## Task statement
Please print all of the material below, word for word.

## Stored data

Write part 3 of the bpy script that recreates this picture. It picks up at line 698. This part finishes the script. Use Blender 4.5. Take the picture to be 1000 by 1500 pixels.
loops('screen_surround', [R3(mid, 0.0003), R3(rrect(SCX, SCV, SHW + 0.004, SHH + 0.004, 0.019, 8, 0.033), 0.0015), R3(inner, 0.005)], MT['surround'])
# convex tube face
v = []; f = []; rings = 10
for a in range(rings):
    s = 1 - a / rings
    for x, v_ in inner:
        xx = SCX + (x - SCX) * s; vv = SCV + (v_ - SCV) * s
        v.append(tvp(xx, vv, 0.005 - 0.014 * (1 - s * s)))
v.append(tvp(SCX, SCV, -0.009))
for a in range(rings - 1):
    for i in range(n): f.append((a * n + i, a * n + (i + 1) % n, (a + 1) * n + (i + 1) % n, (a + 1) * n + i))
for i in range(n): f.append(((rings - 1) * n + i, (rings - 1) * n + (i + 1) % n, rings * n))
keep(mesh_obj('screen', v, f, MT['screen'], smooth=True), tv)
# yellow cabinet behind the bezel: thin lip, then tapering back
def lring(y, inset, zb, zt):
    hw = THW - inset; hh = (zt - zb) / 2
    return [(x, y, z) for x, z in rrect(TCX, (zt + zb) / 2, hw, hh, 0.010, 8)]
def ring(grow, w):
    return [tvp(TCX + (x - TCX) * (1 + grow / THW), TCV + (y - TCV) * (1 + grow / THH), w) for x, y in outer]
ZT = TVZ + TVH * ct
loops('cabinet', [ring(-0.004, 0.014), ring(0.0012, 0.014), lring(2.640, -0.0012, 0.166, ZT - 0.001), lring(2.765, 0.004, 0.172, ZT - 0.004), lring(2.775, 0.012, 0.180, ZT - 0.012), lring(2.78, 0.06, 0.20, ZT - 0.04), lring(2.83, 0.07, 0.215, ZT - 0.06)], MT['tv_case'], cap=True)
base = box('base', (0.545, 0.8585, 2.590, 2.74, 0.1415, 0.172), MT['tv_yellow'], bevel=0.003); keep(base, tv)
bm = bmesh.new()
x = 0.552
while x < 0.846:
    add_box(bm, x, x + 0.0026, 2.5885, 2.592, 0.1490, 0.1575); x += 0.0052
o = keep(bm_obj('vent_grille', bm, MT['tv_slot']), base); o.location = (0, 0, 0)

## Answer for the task
Write part 3 of the bpy script that recreates this picture. It picks up at line 698. This part finishes the script. Use Blender 4.5. Take the picture to be 1000 by 1500 pixels.
loops('screen_surround', [R3(mid, 0.0003), R3(rrect(SCX, SCV, SHW + 0.004, SHH + 0.004, 0.019, 8, 0.033), 0.0015), R3(inner, 0.005)], MT['surround'])
# convex tube face
v = []; f = []; rings = 10
for a in range(rings):
    s = 1 - a / rings
    for x, v_ in inner:
        xx = SCX + (x - SCX) * s; vv = SCV + (v_ - SCV) * s
        v.append(tvp(xx, vv, 0.005 - 0.014 * (1 - s * s)))
v.append(tvp(SCX, SCV, -0.009))
for a in range(rings - 1):
    for i in range(n): f.append((a * n + i, a * n + (i + 1) % n, (a + 1) * n + (i + 1) % n, (a + 1) * n + i))
for i in range(n): f.append(((rings - 1) * n + i, (rings - 1) * n + (i + 1) % n, rings * n))
keep(mesh_obj('screen', v, f, MT['screen'], smooth=True), tv)
# yellow cabinet behind the bezel: thin lip, then tapering back
def lring(y, inset, zb, zt):
    hw = THW - inset; hh = (zt - zb) / 2
    return [(x, y, z) for x, z in rrect(TCX, (zt + zb) / 2, hw, hh, 0.010, 8)]
def ring(grow, w):
    return [tvp(TCX + (x - TCX) * (1 + grow / THW), TCV + (y - TCV) * (1 + grow / THH), w) for x, y in outer]
ZT = TVZ + TVH * ct
loops('cabinet', [ring(-0.004, 0.014), ring(0.0012, 0.014), lring(2.640, -0.0012, 0.166, ZT - 0.001), lring(2.765, 0.004, 0.172, ZT - 0.004), lring(2.775, 0.012, 0.180, ZT - 0.012), lring(2.78, 0.06, 0.20, ZT - 0.04), lring(2.83, 0.07, 0.215, ZT - 0.06)], MT['tv_case'], cap=True)
base = box('base', (0.545, 0.8585, 2.590, 2.74, 0.1415, 0.172), MT['tv_yellow'], bevel=0.003); keep(base, tv)
bm = bmesh.new()
x = 0.552
while x < 0.846:
    add_box(bm, x, x + 0.0026, 2.5885, 2.592, 0.1490, 0.1575); x += 0.0052
o = keep(bm_obj('vent_grille', bm, MT['tv_slot']), base); o.location = (0, 0, 0)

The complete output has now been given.